I’m sure there are people on the left who criticise Simon’s resolutely detached style, but I applaud it. He demonstrates that objectivity, a concept much derided by politicised journalism educators, is achievable even by people with very emphatic views of their own. I would be hard-pressed to think of a better role model.
1 comment:
Having known a few pie throwers in my time, I doubt the prospect of a prison sentence for assault would have deterred them.
They often see themselves as 'everyman' (or woman) standing up to the holders of entrenched and unaccountable power.....and there is no small amount of self-sacrifice in their view of what they do.
At the extreme end of the scale, death did not deter the 9/11 hijackers...who I have no doubt absolutely believed they were right in what they were doing.
In my view, it boils down to respect. People who show little can expect little.

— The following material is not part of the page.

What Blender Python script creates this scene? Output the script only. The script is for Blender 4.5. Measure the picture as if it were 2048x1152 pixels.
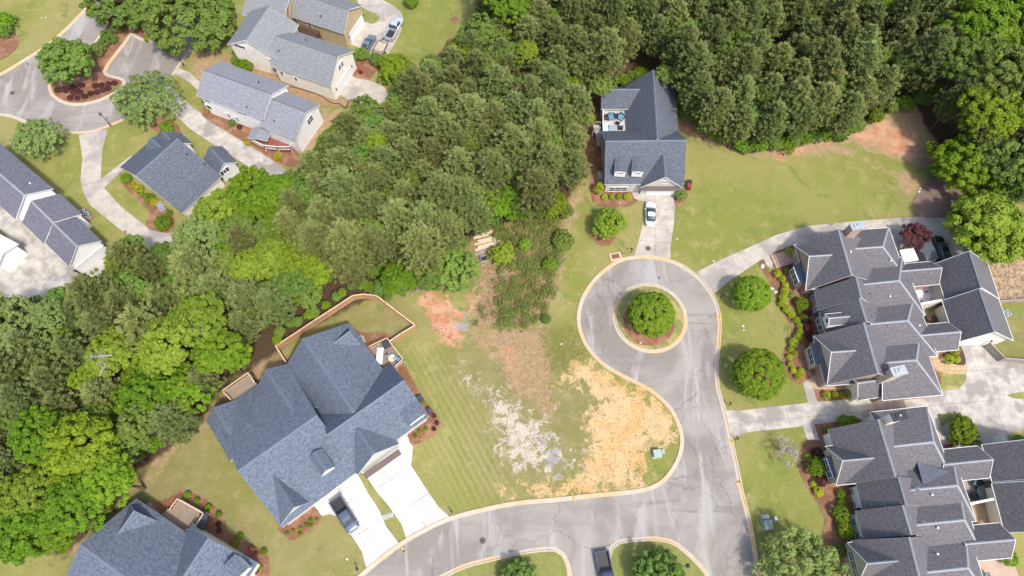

In this context, flogging dirty, carbon-rich coal while the ice caps melt and world warms is seen by many to be ignorant contempt for the consequences one's actions will inflict on others. That shows a lack of respect.
You and others may not have any time for the evidence showing human-driven climate change is no longer debatable. In the eyes of people who have looked at that evidence and find it convincing, such arrogant ignorance fundamentally disrespectful of the 'truth' and intellectual integrity.....with very real consequences.
I'm not justifying anything.....I don't throw pies and won't be. I show respect to people even when they show none. I won't follow their example, I will set my own.
But I do understand the cycle of thought that sees essentially powerless people decide to stand up and challenge those who won't respond on any normal, civilised level to the real concerns of others.
Respect is a two way street...and the coal industry to show some where concerns about carbon emissions are concerned.